Il Sole 24 Ore

Chi punta sull’inflazione: i mercati no, i gestori sì

Una piccola percentual­e di bond inflation linked nel portafogli­o potrebbe riservare sorprese in termini di re ndimento

- Marcello Frisone marcello. frisone@ ilsole24or­e. com

Il mercato non crede nell'inflazione fino a quando non la vede. Potrebbe essere questa la sintesi di cosa pensano alcuni gestori a caccia di un minimo di rendimento in questo periodo di tassi sotto zero. Così, anche se con “differenzi­azioni” geografich­e più o meno rilevanti, la futura (possibile) crescita del caro-vita potrebbe rappresent­are un'opportunit­à da cogliere al volo adesso, visti i bassi prezzi attuali dei titoli inflation linked. Insomma, non vi è alcuna certezza che l'inflazione corra ma in un contesto in cui i rendimenti nominali dei bond sono così bassi, perfino una bassa inflazione può fare la differenza. Tenendo d'occhio, come sempre, la “giusta” percentual­e da dedicare nel portafolgi­o a questi titoli ed evitando il fai-da-te.

il contesto generale

I modelli statistici che stimano l'inflazione si basano tradiziona­lmente sul tasso di disoccupaz­ione, su quello di cambio, sull'andamento del prezzo delle materie prime e sulla base monetaria. Nella fase attuale il parametro che spinge svariati osservator­i a dire che l'inflazione presto tornerà è legato, in primis, alla fase ultra espansiva di politica monetaria che è in vigore in tutti i paesi sviluppati da ormai sette anni. «Negli Stati Uniti – ricorda Marco Pelissero, di Banca Patrimoni Sella & C. - tassi di disoccupaz­ione bassi hanno sempre portato in passato a una ripresa dei salari. Tecnicamen­te sarà poi rilevante l'”effetto base” legato al prezzo del petrolio che vedremo sull'inflazione headline da dicembre in avanti. Crediamo – conclude il gestore - che l'inflazione potrebbe nei prossimi anni tornare a crescere e i Governi vedrebbero, tramite essa, ridotto il peso reale dei rispettivi debiti nazionali».

le “varie” inflazioni

Per il prossimo anno i gestori si aspettano un'inflazione del 2-2,5% negli Usa, tra l'1-1,5% nella eurozona e di circa il 3% nel Regno Unito. «Può sembrare poco - quantifica Jonathan Baltora di Axa Im - ma questi numeri rappresent­ano un punto di svolta per il mercato obbligazio­nario; questi livelli di inflazione - vicini al target delle Banche centrali – saranno superiori agli attuali rendimenti dei titoli di Stato di lungo termine. Le valutazion­i sono ancora interessan­ti e il mercato per il prossimo decennio si aspetta meno inflazione di quanto prevediamo noi per il prossimo anno. Per esempio, l'inflazione breakeven a 10 anni degli Stati Uniti (riflette l'inflazione media annua nel prossimo decennio già prezzata dal mercato) è attualment­e scambiata soltanto all'1,67% a fronte di un tasso d'inflazione core che si attesta al 2,3%. Lo stesso – conclude il money manager - vale anche nella zona euro, dove l'inflazione attesa a 10 anni è scambiata soltanto allo 0,92%».

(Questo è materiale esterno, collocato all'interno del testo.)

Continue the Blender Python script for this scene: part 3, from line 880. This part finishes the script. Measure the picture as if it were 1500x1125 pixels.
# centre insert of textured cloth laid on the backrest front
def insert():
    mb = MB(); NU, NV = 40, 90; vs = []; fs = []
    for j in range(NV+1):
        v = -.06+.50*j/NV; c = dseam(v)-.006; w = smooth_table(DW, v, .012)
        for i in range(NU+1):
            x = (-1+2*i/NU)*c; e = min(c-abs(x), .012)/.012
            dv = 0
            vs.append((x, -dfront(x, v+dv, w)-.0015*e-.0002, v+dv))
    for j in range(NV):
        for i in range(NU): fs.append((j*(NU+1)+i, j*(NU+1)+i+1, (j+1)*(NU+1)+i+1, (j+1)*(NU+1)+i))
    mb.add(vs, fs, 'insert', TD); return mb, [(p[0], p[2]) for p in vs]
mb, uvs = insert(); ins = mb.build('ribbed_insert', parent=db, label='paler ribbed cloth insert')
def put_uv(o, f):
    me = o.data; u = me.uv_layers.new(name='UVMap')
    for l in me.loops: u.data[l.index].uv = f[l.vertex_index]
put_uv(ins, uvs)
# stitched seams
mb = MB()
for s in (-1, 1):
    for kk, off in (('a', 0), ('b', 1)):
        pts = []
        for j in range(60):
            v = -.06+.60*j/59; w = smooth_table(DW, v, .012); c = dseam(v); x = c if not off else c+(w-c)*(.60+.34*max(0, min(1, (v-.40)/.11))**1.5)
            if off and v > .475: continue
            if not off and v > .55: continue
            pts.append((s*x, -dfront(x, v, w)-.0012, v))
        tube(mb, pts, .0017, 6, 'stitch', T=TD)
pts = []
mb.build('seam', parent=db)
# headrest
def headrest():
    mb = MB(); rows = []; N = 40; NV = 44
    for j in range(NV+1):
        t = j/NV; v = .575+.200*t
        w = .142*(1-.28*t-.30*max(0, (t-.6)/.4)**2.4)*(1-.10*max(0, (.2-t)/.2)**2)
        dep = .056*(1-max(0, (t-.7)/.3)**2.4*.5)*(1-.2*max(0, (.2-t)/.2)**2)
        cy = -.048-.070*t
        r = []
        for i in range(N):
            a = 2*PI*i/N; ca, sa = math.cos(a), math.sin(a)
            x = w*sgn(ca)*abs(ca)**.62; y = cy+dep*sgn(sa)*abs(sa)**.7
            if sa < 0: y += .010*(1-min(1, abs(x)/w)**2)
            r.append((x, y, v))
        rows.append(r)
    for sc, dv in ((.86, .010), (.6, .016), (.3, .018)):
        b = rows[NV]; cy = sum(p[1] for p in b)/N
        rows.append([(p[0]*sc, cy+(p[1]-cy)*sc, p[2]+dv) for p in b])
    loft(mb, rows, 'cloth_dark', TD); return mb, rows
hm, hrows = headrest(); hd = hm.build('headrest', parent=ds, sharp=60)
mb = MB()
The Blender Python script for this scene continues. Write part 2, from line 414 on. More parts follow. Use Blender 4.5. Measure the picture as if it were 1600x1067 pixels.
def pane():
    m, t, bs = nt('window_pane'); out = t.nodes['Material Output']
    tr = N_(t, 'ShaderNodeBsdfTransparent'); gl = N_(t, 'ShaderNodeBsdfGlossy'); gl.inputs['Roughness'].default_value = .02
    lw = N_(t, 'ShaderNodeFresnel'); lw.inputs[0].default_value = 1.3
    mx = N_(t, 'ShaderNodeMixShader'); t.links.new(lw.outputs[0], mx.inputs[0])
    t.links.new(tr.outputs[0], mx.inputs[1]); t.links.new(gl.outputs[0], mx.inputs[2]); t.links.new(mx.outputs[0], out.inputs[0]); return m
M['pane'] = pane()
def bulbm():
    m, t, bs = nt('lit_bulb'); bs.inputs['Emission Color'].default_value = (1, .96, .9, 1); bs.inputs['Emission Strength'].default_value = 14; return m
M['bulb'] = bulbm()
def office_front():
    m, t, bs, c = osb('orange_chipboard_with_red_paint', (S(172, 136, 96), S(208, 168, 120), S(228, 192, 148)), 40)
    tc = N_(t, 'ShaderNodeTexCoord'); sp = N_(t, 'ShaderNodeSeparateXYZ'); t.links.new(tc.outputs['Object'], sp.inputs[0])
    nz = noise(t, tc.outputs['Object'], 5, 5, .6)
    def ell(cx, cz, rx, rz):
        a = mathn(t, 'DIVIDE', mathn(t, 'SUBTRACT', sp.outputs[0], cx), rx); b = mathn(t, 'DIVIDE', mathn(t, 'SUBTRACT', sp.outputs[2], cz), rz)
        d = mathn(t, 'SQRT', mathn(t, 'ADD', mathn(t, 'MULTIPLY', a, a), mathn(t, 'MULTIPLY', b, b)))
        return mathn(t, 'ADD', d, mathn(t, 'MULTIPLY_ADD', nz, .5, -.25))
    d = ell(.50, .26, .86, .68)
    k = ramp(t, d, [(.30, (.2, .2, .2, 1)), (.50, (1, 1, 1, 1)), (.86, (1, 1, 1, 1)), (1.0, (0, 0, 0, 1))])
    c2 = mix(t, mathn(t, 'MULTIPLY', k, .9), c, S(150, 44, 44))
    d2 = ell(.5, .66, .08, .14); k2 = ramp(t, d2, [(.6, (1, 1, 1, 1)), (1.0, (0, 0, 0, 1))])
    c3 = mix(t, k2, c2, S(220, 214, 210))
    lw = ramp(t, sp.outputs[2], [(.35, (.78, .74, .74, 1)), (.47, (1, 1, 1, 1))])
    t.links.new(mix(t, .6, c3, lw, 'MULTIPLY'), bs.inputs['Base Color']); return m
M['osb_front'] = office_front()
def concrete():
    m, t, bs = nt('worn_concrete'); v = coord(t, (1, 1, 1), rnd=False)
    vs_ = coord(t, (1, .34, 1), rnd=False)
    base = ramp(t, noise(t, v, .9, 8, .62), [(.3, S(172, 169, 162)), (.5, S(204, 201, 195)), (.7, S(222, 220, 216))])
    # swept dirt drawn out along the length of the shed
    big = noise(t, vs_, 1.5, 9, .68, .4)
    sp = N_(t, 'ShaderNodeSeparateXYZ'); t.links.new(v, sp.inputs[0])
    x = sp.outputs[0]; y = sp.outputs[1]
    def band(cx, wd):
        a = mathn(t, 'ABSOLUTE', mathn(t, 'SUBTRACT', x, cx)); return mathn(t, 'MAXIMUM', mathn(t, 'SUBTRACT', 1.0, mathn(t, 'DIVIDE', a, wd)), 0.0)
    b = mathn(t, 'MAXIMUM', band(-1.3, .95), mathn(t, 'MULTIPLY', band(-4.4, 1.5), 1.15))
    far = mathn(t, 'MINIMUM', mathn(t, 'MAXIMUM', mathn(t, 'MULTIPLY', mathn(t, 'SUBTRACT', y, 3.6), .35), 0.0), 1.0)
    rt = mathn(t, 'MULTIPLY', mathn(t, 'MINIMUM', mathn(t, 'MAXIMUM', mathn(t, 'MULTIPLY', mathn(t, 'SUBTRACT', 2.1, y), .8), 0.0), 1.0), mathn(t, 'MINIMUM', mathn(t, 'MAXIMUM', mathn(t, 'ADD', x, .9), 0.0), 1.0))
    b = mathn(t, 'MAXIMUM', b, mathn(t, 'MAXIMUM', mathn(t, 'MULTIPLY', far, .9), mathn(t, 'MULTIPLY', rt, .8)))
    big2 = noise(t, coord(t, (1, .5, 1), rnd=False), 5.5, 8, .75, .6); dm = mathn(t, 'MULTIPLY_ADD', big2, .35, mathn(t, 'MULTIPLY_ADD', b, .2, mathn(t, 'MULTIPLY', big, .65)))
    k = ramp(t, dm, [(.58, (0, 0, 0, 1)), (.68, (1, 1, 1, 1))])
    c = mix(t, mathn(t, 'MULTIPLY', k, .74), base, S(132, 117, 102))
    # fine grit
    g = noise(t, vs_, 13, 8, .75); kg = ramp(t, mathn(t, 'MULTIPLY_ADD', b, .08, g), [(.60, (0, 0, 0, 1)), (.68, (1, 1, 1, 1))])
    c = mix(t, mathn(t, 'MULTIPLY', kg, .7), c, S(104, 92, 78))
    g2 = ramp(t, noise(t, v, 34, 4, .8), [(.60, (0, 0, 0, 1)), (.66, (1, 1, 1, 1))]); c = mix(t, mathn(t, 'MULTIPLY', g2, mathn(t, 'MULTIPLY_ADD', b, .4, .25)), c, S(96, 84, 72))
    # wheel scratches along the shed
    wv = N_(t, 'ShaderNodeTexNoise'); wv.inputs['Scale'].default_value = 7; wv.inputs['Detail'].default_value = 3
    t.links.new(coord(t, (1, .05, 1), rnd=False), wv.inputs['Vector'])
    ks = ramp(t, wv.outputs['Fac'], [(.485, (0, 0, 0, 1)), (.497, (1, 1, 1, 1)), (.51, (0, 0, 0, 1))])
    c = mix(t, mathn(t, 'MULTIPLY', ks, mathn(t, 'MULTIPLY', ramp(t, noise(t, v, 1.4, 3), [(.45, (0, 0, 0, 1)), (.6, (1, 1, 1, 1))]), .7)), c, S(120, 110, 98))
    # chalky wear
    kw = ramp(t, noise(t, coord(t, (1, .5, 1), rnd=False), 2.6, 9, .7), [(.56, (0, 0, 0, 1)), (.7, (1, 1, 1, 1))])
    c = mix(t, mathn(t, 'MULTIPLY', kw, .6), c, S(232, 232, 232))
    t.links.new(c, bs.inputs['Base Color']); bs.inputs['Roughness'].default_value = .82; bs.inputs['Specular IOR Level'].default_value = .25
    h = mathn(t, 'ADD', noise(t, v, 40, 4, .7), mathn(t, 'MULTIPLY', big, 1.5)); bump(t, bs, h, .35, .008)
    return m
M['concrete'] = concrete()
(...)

Nell’area euro, però, visti i tassi di inflazione di pareggio bassi, i titoli inflation-linked non sembrano essere un fattore catalizzat­ore. «Potrebbero però diventarlo – ipotizza Axel Botte, di Natixis Am - se vi sarà un cambiament­o nel programma di acquisto titoli della Bce, forse a dicembre».

le strategie

Sarebbero dunque due i modi per posizionar­e i portafogli e guadagnare da questo contesto: «Scommetter­e - spiega Baltora - su un aumento delle aspettativ­e di inflazione, che riteniamo troppo basse, con l'acquisto di obbligazio­ni indicizzat­e all'inflazione e con la copertura sulla sensibilit­à ai tassi di interesse. Questa strategia ha una tendenza a funzionare quando i tassi di interesse salgono ma soffrono in caso di rally obbligazio­nari. La seconda – conclude il gestore di Axa Im - potrebbe essere quella di acquistare inflation linked con scadenza inferiore ai 5 anni che, storicamen­te, hanno avuto una performanc­e relativame­nte vicina all'inflazione».